The company re-entered the U.S. market in 2000, and in the first few years it barely had a dealer network. According to Vespa Brand Manager Kevin Andrews (whose history includes more than a dozen years at Ford, where he directed branding for the Lincoln Town Car), there were 100 dealers in 2006 and 325 today.
The lineup for affordable commuting includes six Vespa scooters (50- to 300-cc) ranging in price from $3,299 to $6,199) and six Piaggio-branded bikes ($1,999 to $8,899), including three with two front wheels. A hybrid MP3 will be added in the first quarter of 2010. "It's a tribute to high fuel prices," Andrews said. "A bad economy makes motorcycles a good value proposition."

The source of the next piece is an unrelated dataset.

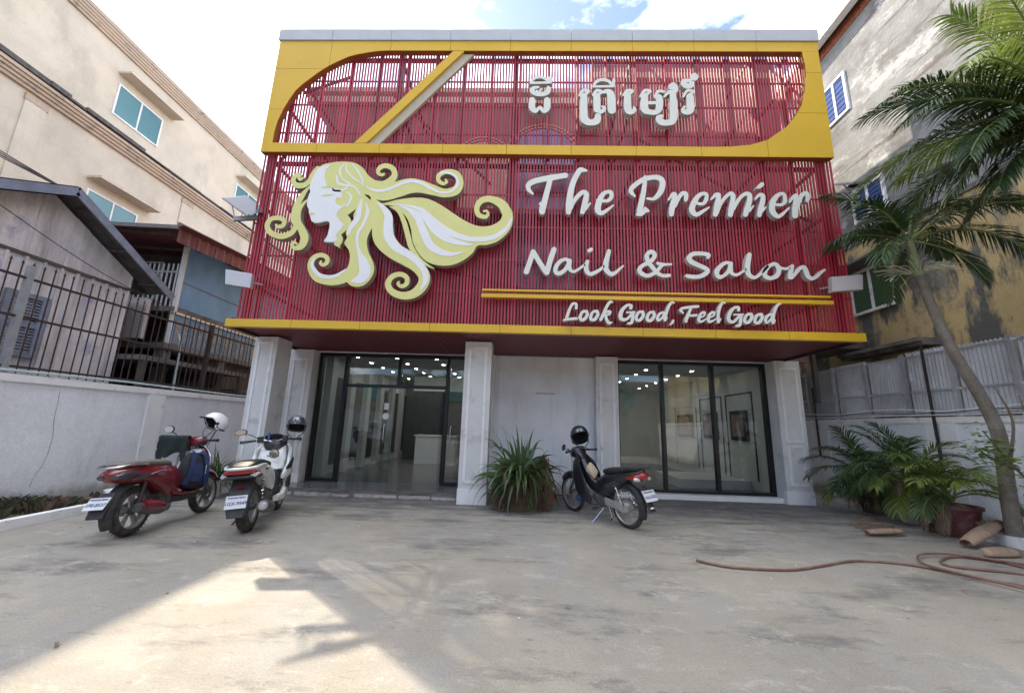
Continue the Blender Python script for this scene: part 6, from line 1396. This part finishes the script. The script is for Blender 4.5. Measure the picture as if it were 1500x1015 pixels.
m = MB(); m.loft([((.35, 0, .42), .13, .12, 0, 3), ((.6, 0, .42), .15, .16, 0, 3), ((.85, 0, .50), .14, .16, 0, 3), ((.98, 0, .62), .1, .14, 0, 3)], 20); m.build('centre_tunnel', 'plastic', sb, 50)
for s in (-1, 1):
    m = MB(); m.loft([((.42, s*.19, .30), .03, .04, 0, 3), ((.62, s*.215, .29), .035, .05, 0, 3), ((.86, s*.21, .36), .035, .09, 0, 3), ((1.0, s*.17, .48), .03, .09, 0, 3)], 16); m.build('lower_fairing', 'paint_white', sb, 50)
    m = MB(); m.loft([((.70, s*.20, .55), .02, .03, 0, 3), ((.84, s*.235, .62), .03, .11, 0, 3), ((.98, s*.235, .74), .035, .20, 0, 3), ((1.10, s*.17, .82), .04, .18, 0, 3), ((1.22, s*.09, .80), .03, .08, 0, 3)], 18); m.build('front_fairing', 'paint_white', sb, 50)
    m = MB(); m.loft([((.74, s*.245, .44), .01, .04, 0, 3), ((.86, s*.252, .47), .015, .10, 0, 3), ((.97, s*.243, .52), .012, .10, 0, 3)], 14); m.build('side_panel', 'plastic', sb, 50)
    m = MB(); m.loft([((.76, s*.24, .655), .01, .02, 0, 3), ((.88, s*.268, .70), .012, .06, 0, 3), ((.99, s*.272, .76), .01, .03, 0, 3)], 14); m.build('fairing_vent', 'plastic', sb, 50)
m = MB(); m.loft([((.88, 0, .66), .17, .05, -R(70), 3), ((.94, 0, .82), .19, .06, -R(70), 3), ((1.0, 0, .95), .17, .05, -R(65), 3)], 20); m.build('inner_shield', 'paint_white', sb, 50)
m = MB(); m.loft([((.94, 0, .96), .10, .05, 0, 3), ((1.02, 0, 1.0), .14, .07, 0, 3), ((1.14, 0, .97), .13, .07, 0, 3), ((1.26, 0, .88), .07, .05, 0, 3)], 20); m.build('dash', 'plastic', sb, 50)
m = MB(); vs = []
for lay in (0, .006):
    for i in range(9):
        u = -1+i/4
        for j in range(5): v = j/4; vs.append((1.16-.10*v-.05*abs(u)**2-lay, u*(.17-.05*v), 1.0+.15*v-.02*u*u))
fs = []
for i in range(8):
    for j in range(4): a = i*5+j; fs += [(a, a+1, a+6, a+5), (45+a, 45+a+5, 45+a+6, 45+a+1)]
m.add(vs, fs); m.build('windscreen', 'smoke_lens', sb, 50)
m = MB(); m.tube(curve([(1.0, .0, 1.02), (.98, .10, 1.06), (.94, .22, 1.07), (.86, .38, 1.03)], 4), .013, 8); m.tube(curve([(1.0, .0, 1.02), (.98, -.10, 1.06), (.94, -.22, 1.07), (.86, -.38, 1.03)], 4), .013, 8); m.build('handlebar', 'chrome', sb, 50)
grips(sb, .93, 1.065, .22, .39, ang=-.08); mirror(sb, (.94, .17, 1.07), (.92, .42, 1.18), .042, 1.5)
m = MB(); m.box(.90, .96, -.20, -.13, 1.03, 1.12); m.box(.90, .96, .13, .20, 1.03, 1.12); m.build('switch_box', 'plastic', sb)
arc_shell(sb, 'front_fender', 1.30, .29, .335, .075, R(30), R(165), 'paint_white'); 
m = MB(); m.loft([((-.18, 0, .66), .12, .05, .6, 3), ((-.27, 0, .56), .115, .045, .8, 3), ((-.36, 0, .45), .12, .03, 1.0, 3), ((-.42, 0, .33), .105, .014, 1.05, 3), ((-.45, 0, .25), .08, .008, 1.1, 3)], 18); m.build('mudguard', 'plastic', sb, 50)
m = MB(); m.loft([((-.345, 0, .58), .05, .016, .8, 3), ((-.372, 0, .575), .045, .014, .8, 3)], 12); m.build('reflector', 'red_lens', sb)
for s in (-1, 1):
    m = MB(); z = []; 
    for k in range(40): a = k*1.1; z.append((-.06+.10*k/39*.6+.022*math.cos(a), s*.15+.022*math.sin(a)*1, .32+.30*k/39))
    m.tube(z, .005, 5); m.tube([(-.06, s*.15, .30), (.0, s*.15, .64)], .012, 6); m.build('shock_absorber', 'chrome', sb, 50)
m = MB(); m.tube([(.40, -.10, .22), (.3, -.17, .20), (.18, -.19, .23)], [.022, .026, .05], 12); m.tube([(.18, -.19, .23), (.12, -.195, .25), (-.12, -.205, .30), (-.18, -.207, .315)], [.055, .075, .075, .062], 18); ex = m.build('exhaust', 'engine', sb, 50)
m = MB(); m.tube([(-.16, -.207, .312), (-.195, -.208, .318)], [.062, .052], 18); m.tube([(-.19, -.208, .317), (-.215, -.208, .322)], .028, 14); m.build('exhaust_tip', 'chrome', ex, 50)
m = MB(); m.loft([((.02, .12, .28), .06, .07, 0, 2.6), ((.2, .12, .31), .06, .085, 0, 2.6), ((.42, .08, .36), .1, .10, 0, 2.6)], 16); m.loft([((.2, 0, .40), .12, .12, 0, 3), ((.48, 0, .36), .14, .12, 0, 3)], 16); m.build('engine', 'engine', sb, 50)
m = MB()
for s in (-1, 1): m.tube([(1.12, s*.06, .66), (1.30, s*.08, .29)], .02, 8)
m.build('fork', 'engine', sb, 50)
m = MB(); m.tube([(.42, .12, .24), (.36, .30, .0)], .012, 6); m.build('side_stand', 'steel', sb)
plate(sb, (-.435, 0, .42), R(22), '1GX-9949', 'PHNOM PENH', .215, .145)
m = MB(); m.loft([((-.05, -.186, .735), .004, .012, 0, 3), ((.02, -.192, .735), .004, .012, 0, 3)], 8); m.build('side_badge', 'plastic', sb)
MBm = place(sb, (-3.93, 5.98), (-4.42, 7.48), 1.30, -5, 1.17)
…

Timoni said that Europeans start riding scooters at age 14, abandon them for cars at 18, and then go back to scooters for commuting in their late 20s. "There are millions and millions of them in Europe," he said. "Because of high fuel costs, commuting to work in a car there is expensive and inconvenient."
There are pockets of U.S. Vespa sales success in urban metro areas, mostly on the coasts, where people navigate costly and congested commutes. New York, San Francisco, Seattle and Los Angeles are top cities.
The company is advancing a green argument. If Americans switched 10 percent of their total miles traveled to scooters, they'd save $56 million and reduce fuel use 14 million gallons per day, the company says as part of its "Vespanomics" campaign. The scooters range from 55 to 115 mpg (though the latter, with just 50 cc, are not highway capable).
Last week, Piaggio took Vespanomics to the Newark International Airport, where it has entered into an agreement with Continental Airlines. The airline has 3,000 regional employees, and the deal offers them 10 percent discount purchase discounts and preferred airport parking.
The first step was getting employees acclimated to two wheels. Andrews said that 150 airline workers were guided through training in a parking lot adjacent to the airport, and that most had never been on any kind of motorcycle before. For most (including me as a journalist guest), it was a real confidence builder.
"I was on a committee last year talking about the impact of high fuel prices on our employees, most of whom come in from a 20-25-mile radius," said Gavin Darraugh, a Continental community affairs manager. "Many of them could easily get here on a scooter. This is a win-win for Vespa and Continental." A second round of rider training is likely to take place next year. Several employees expressed interest in buying a bike, so the novel approach to brand marketing seems to have worked.